Действия героев по цепочке переходят от одного к другому, до слов «И началась драка» в одном направлении, затем — в той же последовательности — в обратном, заканчиваясь так: «Семен плевал Наталье в уши.
     Наталья кусала Ивана за палец.
     Иван легал Пантелея пяткой.
     Эх, думали мы, дерутся хорошие люди» [сноска29].
Последняя фраза, завершающая рассказ, напоминает басенную мораль, что придает всему тексту особое ироническое звучание. Конечно, нельзя утверждать, что приведенный рассказ состоит из полноценных трикстеров, но, так или иначе, все герои в определенной — одинаковой (так как ничем, кроме имен, не отличаются друг от друга) — степени наделены особенностями данного архетипа.
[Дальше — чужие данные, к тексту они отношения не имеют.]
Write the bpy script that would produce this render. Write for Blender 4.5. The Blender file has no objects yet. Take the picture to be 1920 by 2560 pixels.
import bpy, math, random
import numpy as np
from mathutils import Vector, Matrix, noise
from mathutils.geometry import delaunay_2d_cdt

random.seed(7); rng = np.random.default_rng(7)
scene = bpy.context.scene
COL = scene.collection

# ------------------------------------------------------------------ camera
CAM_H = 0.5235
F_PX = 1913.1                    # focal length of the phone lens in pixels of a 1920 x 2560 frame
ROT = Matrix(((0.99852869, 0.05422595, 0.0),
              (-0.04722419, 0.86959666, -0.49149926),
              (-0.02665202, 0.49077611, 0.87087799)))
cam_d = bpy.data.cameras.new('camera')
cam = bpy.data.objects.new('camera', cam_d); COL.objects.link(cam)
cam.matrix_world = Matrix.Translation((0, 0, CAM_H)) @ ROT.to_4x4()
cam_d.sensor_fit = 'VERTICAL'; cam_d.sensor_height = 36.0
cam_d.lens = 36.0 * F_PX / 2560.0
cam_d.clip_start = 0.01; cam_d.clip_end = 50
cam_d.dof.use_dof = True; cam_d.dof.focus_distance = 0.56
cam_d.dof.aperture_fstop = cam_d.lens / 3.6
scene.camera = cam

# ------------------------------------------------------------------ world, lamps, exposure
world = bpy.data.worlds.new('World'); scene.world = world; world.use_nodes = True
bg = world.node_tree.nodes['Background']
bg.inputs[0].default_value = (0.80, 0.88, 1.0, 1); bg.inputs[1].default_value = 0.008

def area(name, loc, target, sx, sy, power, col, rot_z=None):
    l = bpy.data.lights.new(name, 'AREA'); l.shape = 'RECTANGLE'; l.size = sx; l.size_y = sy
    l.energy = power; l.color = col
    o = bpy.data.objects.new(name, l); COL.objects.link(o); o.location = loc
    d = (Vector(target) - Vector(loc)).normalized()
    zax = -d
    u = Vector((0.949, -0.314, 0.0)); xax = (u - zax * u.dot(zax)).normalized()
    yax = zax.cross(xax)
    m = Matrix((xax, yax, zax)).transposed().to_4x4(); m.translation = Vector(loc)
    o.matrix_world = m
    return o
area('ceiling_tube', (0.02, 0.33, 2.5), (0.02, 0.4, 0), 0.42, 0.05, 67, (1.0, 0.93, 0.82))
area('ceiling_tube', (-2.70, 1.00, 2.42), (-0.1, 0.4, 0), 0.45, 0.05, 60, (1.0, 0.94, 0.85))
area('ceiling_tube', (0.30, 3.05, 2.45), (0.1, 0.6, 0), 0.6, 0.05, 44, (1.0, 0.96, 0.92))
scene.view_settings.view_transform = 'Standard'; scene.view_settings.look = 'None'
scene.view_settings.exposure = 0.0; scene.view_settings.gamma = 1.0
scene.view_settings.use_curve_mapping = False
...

     «Мотив трикстера сохраняется не только в своей первоначальной форме, — пишет Юнг, — но продолжает также наивно и достоверно существовать в ничего не подозревающем современном человеке — всегда, когда он чувствует себя в плену у раздражающих случайностей, которые с явно злостными намерениями противоречат его воле и поступкам. Тогда он и говорит о “порче” и “вредности какого-либо объекта”» [сноска30]. Если говорить о персонажах Хармса, то все они в каком-то смысле — марионетки в руках рока, недаром один из сборников писателя носит название «Случаи». Судьба в рассказах этого цикла подчас довольно жестоко поступает с героями, все они — заложники ее злой воли: «Марков снял сапоги и, вздохнув, лег на диван.
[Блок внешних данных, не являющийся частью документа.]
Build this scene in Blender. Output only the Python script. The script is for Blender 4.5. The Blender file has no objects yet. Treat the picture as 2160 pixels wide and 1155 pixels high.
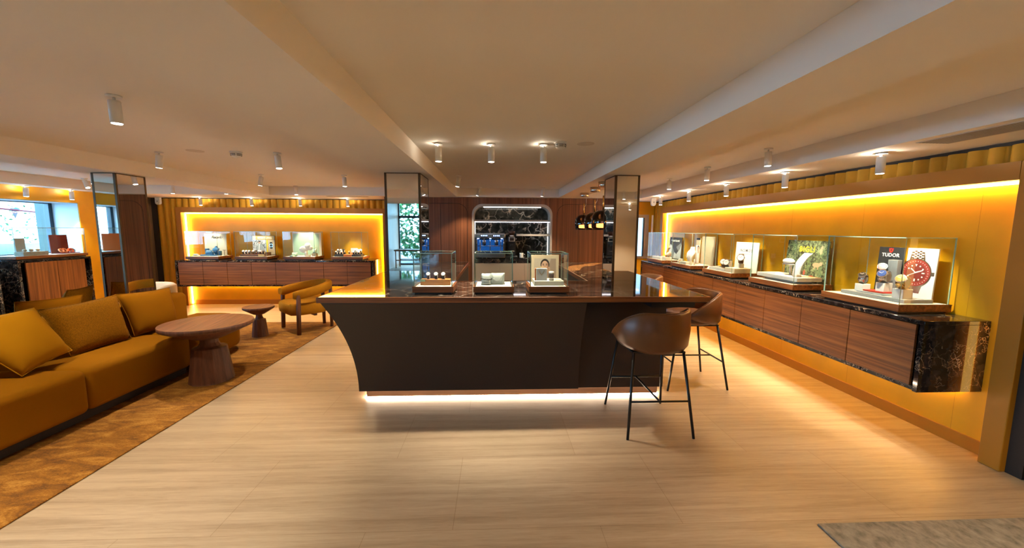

     Ему хотелось спать, но, как только он закрывал глаза, желание спать моментально проходило. Марков открывал глаза и тянулся рукой за книгой. Но сон опять налетал на него, и, не дотянувшись до книги, Марков ложился и снова закрывал глаза. Но лишь только глаза закрывались, сон улетал опять…» [сноска31] («Сон дразнит человека»).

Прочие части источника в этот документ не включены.